Born William Snip in Dundas, Ontario, Lyons (his pro name) became synonymous with the Toronto wrestling scene through a career as both a wrestler and a broadcaster.
“The sensational success of Billy (Red) Lyons of Toronto is still on the tongues of the fans,” read an article from The Ring magazine in 1960, four years after his pro debut in Maple Leaf Gardens.
Lyons originally dreamed of playing hockey for the Toronto Maple Leafs, but turned to pro wrestling because, at the time, it paid better. Regardless of his career choice, Lyons seemed destined to stick out.

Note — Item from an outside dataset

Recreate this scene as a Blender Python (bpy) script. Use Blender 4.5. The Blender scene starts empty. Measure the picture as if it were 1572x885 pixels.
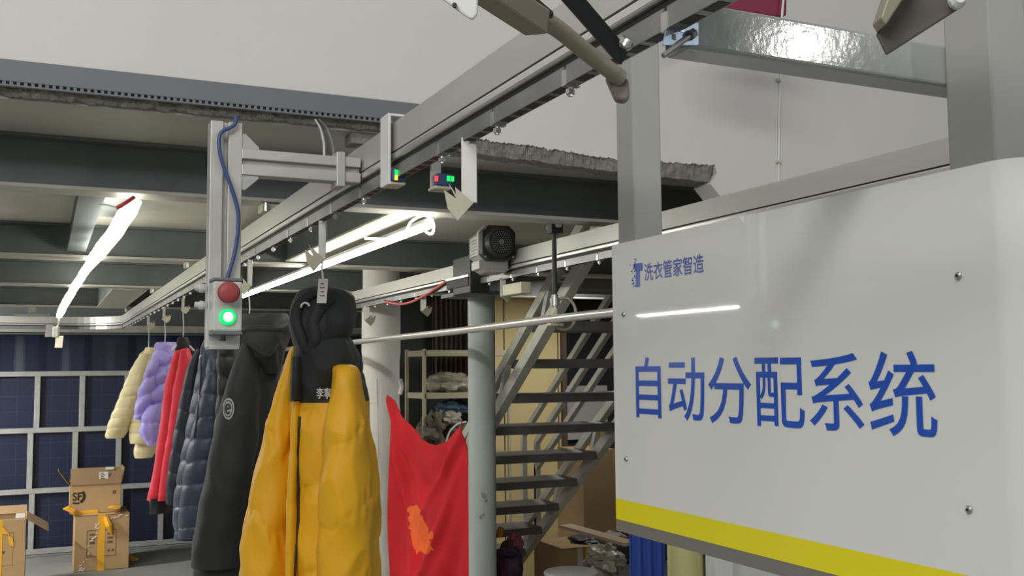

“His red hair symbolizes a quick temper and quick action,” Wrestling magazine wrote in 1971. “His handsome face makes him the heartthrob of female fans everywhere.”
Looking back, Lyons acted as a bridge between generations of pro wrestling fans both in Toronto and beyond. Older fans remember the days of Lyons’ flaming red hair and battles with local wrestling icon “Whipper” Billy Watson, the original Sheik, or NWA world champion Jack Brisco. But the red hair and quick temper were gone by the time a younger generation got to know him.
In 1984, Lyons traded his boots for a microphone and went to work as an announcer for Frank and Jack Tunney’s Toronto-based Maple Leaf Wrestling. After the sale of the territory to World Wrestling Federation owner Vince McMahon, he spent the rest of his career interviewing the likes of Hulk Hogan, Andre the Giant, and the rest of the WWF roster.
“What set Billy apart from the other interviewers was his tendency to openly disagree and argue with the wrestlers,” Torontonian Brian Hyndman wrote on a comment board commemorating Lyons’ Maple Leaf Wrestling days. “It was the best free entertainment you could get on a Saturday afternoon.”
“In the late 1970s and 1980s, there were a few traditions: homework, essays, beer and watching Billy Red Lyons on a Saturday afternoon,” Robert B. added.
Online tributes and obituaries recall Lyons as not only a beloved television wrestling personality, but a gentleman off-screen.
“I had a chance to meet him once at some event in Toronto and he was very nice, friendly to everyone,” Jim from Toronto noted on the Pro Wrestling Torch message board.
Reporter Colin Hunter, in a recent column, called Lyons, “A gentle and funny homebody who loved nothing more than spending time with his wife, children and grandchildren.”
During his time on Maple Leaf Wrestling Lyons had an almost grandfatherly manner about him, which fostered my guilt about daring to miss a Gardens card. But, by all accounts, Billy Red Lyons was a kind man who probably would have forgiven me and a beloved figure who made an indelible mark in Toronto’s wrestling history.
“Maple Leaf wrestling was his,” Brian, from Vancouver, posted online. “He made that show sing.”
Decades later, it remains a song that generations of fans have never forgotten.